The world’s richest known store of untapped oil lies under the camel grass and sand of this pure Arabian state, five hours south by auto from the docks and cranes of the American-built port of Khorramshahr.
If, as Secretary of the Interior Harold L. Ickes has stated, the “United States cannot oil another war,” Kuwait is of direct concern to American security.
U.S. pipeline proposed
No oil has been exported as yet from Kuwait’s arid sands and such wells as have been driven are experimental. But the mooted American pipeline to the Mediterranean, jointly worked out by Franklin D. Roosevelt, Mr. Ickes and his aide, Abe Fortas, as an adjunct to a planned Anglo-American naval base, is designed to tap Kuwait – if opposing oil interests in the U.S. do not succeed in stopping the laying of the pipe.
The oil is due to be exploited by a British-incorporated company – the Kuwait Oil Company, in which the Gulf Exploration Company of Pittsburgh, a subsidiary of the Gulf Oil Corporation, owns a 50 percent interest. Kuwait is also due to be a main intake point on the proposed Ickes pipeline to the Mediterranean. The other 50 percent is held by the Anglo-Iranian Oil Company, a big British organization which controls the huge refinery at Abadan on the Gulf, fed by its oilfield in southern Iran.
British have advantage
Anglo-Iranian has a majority of its shares in the hands of the British government. Thus, the Kuwait oil deposits are at least half controlled by the British. Actually, the control is more extensive, for the sheiks who reign over Kuwait have long collaborated with the British.

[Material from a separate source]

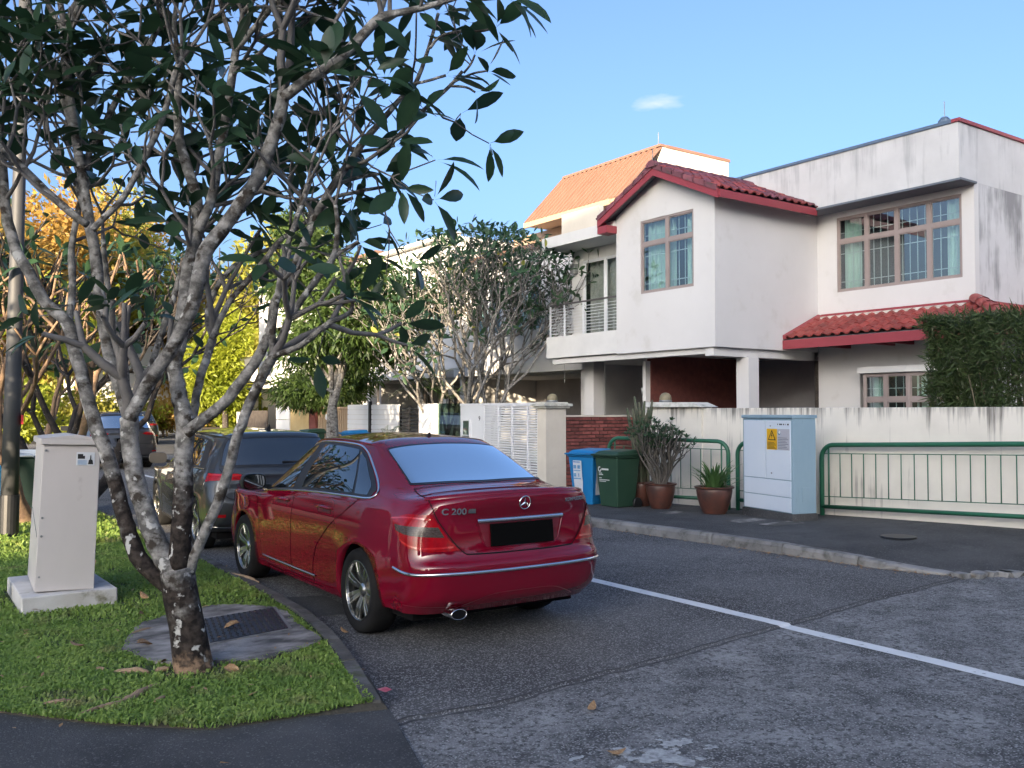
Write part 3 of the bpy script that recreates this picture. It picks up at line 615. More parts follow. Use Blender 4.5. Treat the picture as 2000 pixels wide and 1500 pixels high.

The most influential foreign figure in Kuwait is the British political agent, Patrick Tandy, a young major from the Indian service. He is the principal adviser of the present ruler, bearded and genial Sheikh Ahmad Al-Jaber Al-Sabah, twice knighted by the British. Next in importance is Col. Harold Dickson, a former British political agent who acts as intermediary for the Kuwait oil firm.
Everette DeGoyler, leading oil geologist of Dallas, Texas, has put the Kuwait field at nine billion barrels as against six to seven billion in Iran, four to five billion in Saudi Arabia and one billion in Qatar, a peninsula just below Bahrein.